==== Task data

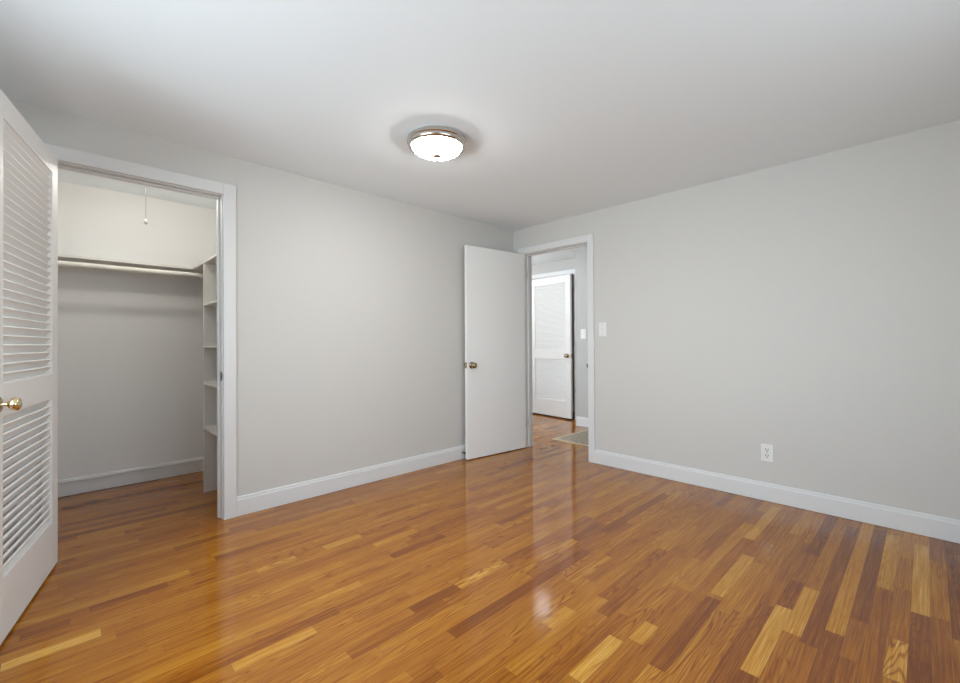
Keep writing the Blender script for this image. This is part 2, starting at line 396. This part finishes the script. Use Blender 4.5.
# ------------------------------------------------------------------ doors
def hinge_mesh():
    b = MB()
    b.cyl((0, 0, -0.045), (0, 0, 0.045), 0.0065, 12)
    b.cyl((0, 0, 0.045), (0, 0, 0.050), 0.004, 10).cyl((0, 0, -0.050), (0, 0, -0.045), 0.004, 10)
    return b
KNOB = [(0, 0), (0.033, 0), (0.033, 0.004), (0.026, 0.009), (0.012, 0.012)]
KNOB2 = [(0.0105, 0.010), (0.0105, 0.028), (0.014, 0.031), (0.022, 0.036), (0.0275, 0.044), (0.0285, 0.052), (0.0265, 0.060), (0.019, 0.066), (0.010, 0.0685), (0, 0.069)]
def add_knob(root, mx, material, label, prof=KNOB2):
    k = MB().lathe(prof, 28, mx).build('door_knob', material, root, smooth=True); k['label'] = label
    MB().lathe(KNOB, 28, mx).build('rosette', material, k, smooth=True)
    return k
TH = 0.035
def louver_door(name, width, z0, z1, cut, st, nslat, loc, rz, flip, tilt, t):
    """local: hinge edge at u=0, u along x, the seen face at y=0, thickness away from the viewer (y<0 or y>0)"""
    s = 1 if flip else -1
    Y = lambda d: s*d
    def bx(b, x0, x1, d0, d1, a, c, mx=None): ya, yb = sorted((Y(d0), Y(d1))); return b.box(x0, x1, ya, yb, a, c, mx)
    b = MB()
    bx(b, 0, st, 0, TH, z0, z1); bx(b, width-st, width, 0, TH, z0, z1)
    lo0, lo1, up0, up1 = cut
    for a, c in ((z0, lo0), (lo1, up0), (up1, z1)): bx(b, st, width-st, 0, TH, a, c)
    root = b.build(name, M['door'], bevel=0.0025)
    root.location = loc; root.rotation_euler = (0, 0, rz)
    for (a, c), k in zip(((lo0, lo1), (up0, up1)), nslat):
        b = MB(); step = (c-a)/k
        for i in range(k):
            zc = a + (i+0.5)*step
            # a slat slopes down away from the viewer
            mx = Matrix.Translation((0, Y(TH/2+0.001), zc)) @ Matrix.Rotation(R(tilt), 4, 'X')
            b.box(st-0.006, width-st+0.006, -0.0225, 0.0225, -t/2, t/2, mx)
        bx(b, st-0.001, st+0.004, 0.006, TH-0.003, a, c); bx(b, width-st-0.004, width-st+0.001, 0.006, TH-0.003, a, c)
        b.build('louver_panel', M['door'], root, bevel=0.0015)
    return root
# closet door, swung open about 100 degrees
ang = R(-11.87)
LW = 0.815
d1 = louver_door('door_1', LW, 0.012, 2.090, (0.25, 0.862, 0.987, 1.992), 0.100, (17, 28), (0.027, -3.595, 0), ang, False, 57, 0.009)
struct(d1, 'white louvered closet door with brass knob, swung open beside the closet', 'door')
add_knob(d1, Matrix.Translation((LW-0.050, 0, 0.91)) @ Matrix.Rotation(R(-90), 4, 'X') @ Matrix.Scale(0.9, 4), M['brass'], 'shiny brass knob')
add_knob(d1, Matrix.Translation((LW-0.055, -TH, 0.905)) @ Matrix.Rotation(R(90), 4, 'X'), M['brass'], 'shiny brass knob')
for z in (0.25, 1.05, 1.85):
    o = hinge_mesh().build('hinge', M['hinge'], d1, smooth=True); o.location = (-0.006, -TH-0.002, z)
# bedroom door: smooth slab swung open against the left wall
hx, hy = 0.178, -0.022
fxp, fyp = 0.098, -0.790
u = Vector((fxp-hx, fyp-hy)); DW = u.length; angb = math.atan2(u.y, u.x)
d2 = MB().box(0, DW, -TH, 0, 0.009, 2.066).build('door_2', M['door'], bevel=0.002)
d2.location = (hx, hy, 0); d2.rotation_euler = (0, 0, angb)
struct(d2, 'plain white slab door with aged brass knob, standing open in front of the wall', 'door')
# the seen face is +x, that is local +y
KN3 = [(0.0115, 0.008), (0.0115, 0.024), (0.021, 0.028), (0.0275, 0.036), (0.029, 0.045), (0.027, 0.054), (0.020, 0.060), (0.013, 0.062), (0.012, 0.0645), (0, 0.065)]
add_knob(d2, Matrix.Translation((DW-0.053, 0, 0.911)) @ Matrix.Rotation(R(-90), 4, 'X'), M['bronze'], 'aged brass knob', KN3)
add_knob(d2, Matrix.Translation((DW-0.053, -TH, 0.911)) @ Matrix.Rotation(R(90), 4, 'X'), M['bronze'], 'aged brass knob', KN3)
lp = MB().box(DW-0.0005, DW+0.0012, -TH/2-0.0125, -TH/2+0.0125, 0.883, 0.939).build('latch_plate', M['bronze'], d2)
MB().box(DW, DW+0.010, -TH/2-0.006, -TH/2+0.006, 0.899, 0.923).build('latch_bolt', M['brass'], lp, bevel=0.002)
for z in (0.27, 1.86):
    o = hinge_mesh().build('hinge', M['hinge'], d2, smooth=True); o.location = (-0.004, 0.004, z)
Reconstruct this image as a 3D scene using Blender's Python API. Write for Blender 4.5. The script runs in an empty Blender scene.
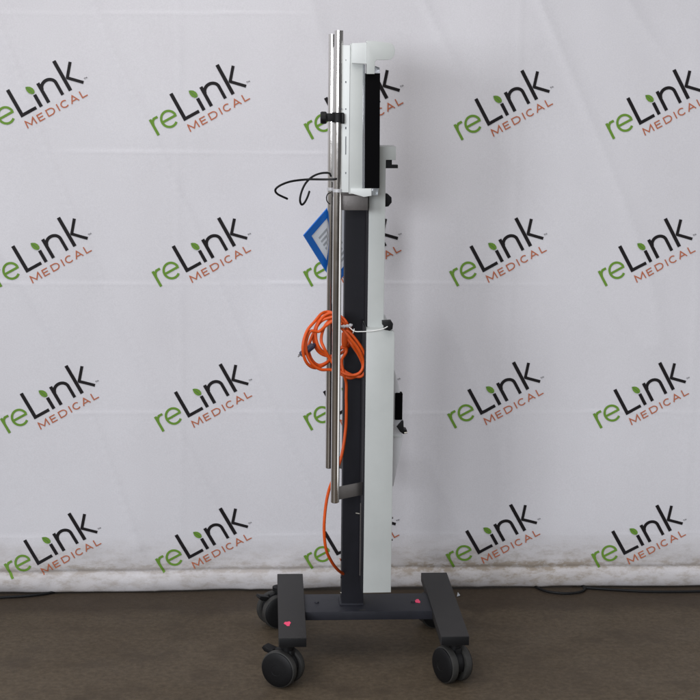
import bpy, bmesh, math, random
from mathutils import Vector, Matrix, noise
random.seed(7)
R = math.radians
S = bpy.context.scene
COL = S.collection

# ------------------------------------------------------------------ camera
F_PX, CAM_H = 1640.0, 1.65
PITCH, YAW, ROLL = R(9.5), R(3.5), R(-0.585)
fwd = Vector((math.sin(YAW)*math.cos(PITCH), math.cos(YAW)*math.cos(PITCH), -math.sin(PITCH)))
rt = fwd.cross(Vector((0, 0, 1))).normalized()
up = rt.cross(fwd)
rt2 = rt*math.cos(ROLL) - up*math.sin(ROLL)
up2 = rt2.cross(fwd)
cd = bpy.data.cameras.new('camera')
cam = bpy.data.objects.new('camera', cd)
COL.objects.link(cam)
m = Matrix.Identity(4)
for i in range(3):
    m[i][0], m[i][1], m[i][2] = rt2[i], up2[i], -fwd[i]
m.translation = Vector((0, 0, CAM_H))
cam.matrix_world = m
cd.sensor_width = 36.0
cd.lens = F_PX/700*36.0
cd.clip_end = 100
cd.clip_start = 0.05
S.camera = cam

def aty(px, py, Y):
    """a point of the photograph read off at the distance Y -> metres"""
    d = fwd*F_PX + rt2*(px-350) - up2*(py-350)
    return Vector((0, 0, CAM_H)) + d*(Y/d.y)
def atz(px, py, Z):
    d = fwd*F_PX + rt2*(px-350) - up2*(py-350)
    return Vector((0, 0, CAM_H)) + d*((Z-CAM_H)/d.z)

# ------------------------------------------------------------------ world and lamps
w = bpy.data.worlds.new('World'); S.world = w; w.use_nodes = True
nt = w.node_tree; nt.nodes.clear()
o_ = nt.nodes.new('ShaderNodeOutputWorld'); b_ = nt.nodes.new('ShaderNodeBackground')
tc = nt.nodes.new('ShaderNodeTexCoord'); sp = nt.nodes.new('ShaderNodeSeparateXYZ'); rp = nt.nodes.new('ShaderNodeValToRGB')
mr = nt.nodes.new('ShaderNodeMapRange'); mr.inputs[1].default_value = -1; mr.inputs[2].default_value = 1
nt.links.new(tc.outputs['Generated'], sp.inputs[0]); nt.links.new(sp.outputs[2], mr.inputs[0]); nt.links.new(mr.outputs[0], rp.inputs[0])
rp.color_ramp.elements[0].position = 0.45; rp.color_ramp.elements[0].color = (.10, .085, .07, 1)
rp.color_ramp.elements[1].position = 0.85; rp.color_ramp.elements[1].color = (.80, .82, .88, 1)
e = rp.color_ramp.elements.new(0.50); e.color = (.40, .40, .41, 1)
# the room is brighter on its left, and only above floor level
lr = nt.nodes.new('ShaderNodeValToRGB'); ml = nt.nodes.new('ShaderNodeMapRange'); ml.inputs[1].default_value = -1; ml.inputs[2].default_value = 1
nt.links.new(sp.outputs[0], ml.inputs[0]); nt.links.new(ml.outputs[0], lr.inputs[0])
for el, (po, co) in zip(lr.color_ramp.elements, ((.30, 2.9), (.56, .75))): el.position = po; el.color = (co, co, co, 1)
mu = nt.nodes.new('ShaderNodeMix'); mu.data_type = 'RGBA'; mu.blend_type = 'MULTIPLY'; mu.inputs[0].default_value = 1
nt.links.new(rp.outputs[0], mu.inputs[6]); nt.links.new(lr.outputs[0], mu.inputs[7])
nt.links.new(mu.outputs[2], b_.inputs[0]); nt.links.new(b_.outputs[0], o_.inputs[0])
b_.inputs[1].default_value = 0.50

def area(name, loc, target, sx, sy, watts, col):
    l = bpy.data.lights.new(name, 'AREA'); l.shape = 'RECTANGLE'; l.size = sx; l.size_y = sy; l.energy = watts; l.color = col
    o = bpy.data.objects.new(name, l); COL.objects.link(o); o.location = loc
    o.rotation_euler = (Vector(target)-Vector(loc)).to_track_quat('-Z', 'Y').to_euler()
    return o
area('ceiling_lamp', (-0.1, 3.4, 3.4), (0.2, 4.3, 0), 2.4, 1.3, 26, (1.0, .95, .90))
area('window_light', (-0.85, -0.6, 1.95), (0.2, 5.0, .80), 1.5, 1.0, 78, (.91, .945, 1.0))
area('left_window', (-2.35, 0.3, 1.95), (0.3, 5.0, .95), .9, 1.0, 76, (.93, .955, 1.0))
area('added_pole_highlight', (2.15, 3.75, 0.62), (0.2, 4.35, 0.75), 1.5, 1.15, 6.0, (.95, .97, 1.0))  # added low light out of view, mirrored as the bright strip on the poles
S.view_settings.view_transform = 'Standard'; S.view_settings.look = 'None'
S.view_settings.exposure = 0.07; S.view_settings.gamma = 1

# ------------------------------------------------------------------ materials
def mat(name, col, rough=.5, metal=0, bump=0, bscale=200, var=0, vscale=8, spec=.5, trans=0, coat=0):
    M = bpy.data.materials.new(name); M.use_nodes = True
    n = M.node_tree; p = n.nodes['Principled BSDF']
    p.inputs['Base Color'].default_value = (*col, 1); p.inputs['Roughness'].default_value = rough
    p.inputs['Metallic'].default_value = metal; p.inputs['Specular IOR Level'].default_value = spec
    p.inputs['Transmission Weight'].default_value = trans; p.inputs['Coat Weight'].default_value = coat
    t = n.nodes.new('ShaderNodeTexCoord')
    if var:
        z = n.nodes.new('ShaderNodeTexNoise'); z.inputs['Scale'].default_value = vscale; z.inputs['Detail'].default_value = 8
        z.inputs['Roughness'].default_value = .65
        n.links.new(t.outputs['Object'], z.inputs[0])
        c = n.nodes.new('ShaderNodeValToRGB')
        c.color_ramp.elements[0].position = .3; c.color_ramp.elements[1].position = .7
        c.color_ramp.elements[0].color = (*[x*(1-var) for x in col], 1)
        c.color_ramp.elements[1].color = (*[min(1, x*(1+var)) for x in col], 1)
        n.links.new(z.outputs[0], c.inputs[0]); n.links.new(c.outputs[0], p.inputs['Base Color'])
        r_ = n.nodes.new('ShaderNodeMapRange'); r_.inputs[3].default_value = max(0, rough-.08); r_.inputs[4].default_value = min(1, rough+.08)
        n.links.new(z.outputs[0], r_.inputs[0]); n.links.new(r_.outputs[0], p.inputs['Roughness'])
    if bump:
        z2 = n.nodes.new('ShaderNodeTexNoise'); z2.inputs['Scale'].default_value = bscale; z2.inputs['Detail'].default_value = 3
        n.links.new(t.outputs['Object'], z2.inputs[0])
        bm_ = n.nodes.new('ShaderNodeBump'); bm_.inputs['Strength'].default_value = bump; bm_.inputs['Distance'].default_value = .001
        n.links.new(z2.outputs[0], bm_.inputs['Height']); n.links.new(bm_.outputs[0], p.inputs['Normal'])
    return M
M = {}
M['powder'] = mat('white powder coat', (.445, .463, .448), .42, bump=.25, bscale=900, var=.075, vscale=3.5)
M['powder2'] = mat('pale powder coat', (.58, .60, .59), .4, bump=.2, bscale=900, var=.04, vscale=9)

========

From the records above, copy only the lines running from the line containing "Reconstruct this image" to the line containing "COL = S.collection", both ends included. Leave the pictures out.

_Output for this task_
Reconstruct this image as a 3D scene using Blender's Python API. Write for Blender 4.5. The script runs in an empty Blender scene.
import bpy, bmesh, math, random
from mathutils import Vector, Matrix, noise
random.seed(7)
R = math.radians
S = bpy.context.scene
COL = S.collection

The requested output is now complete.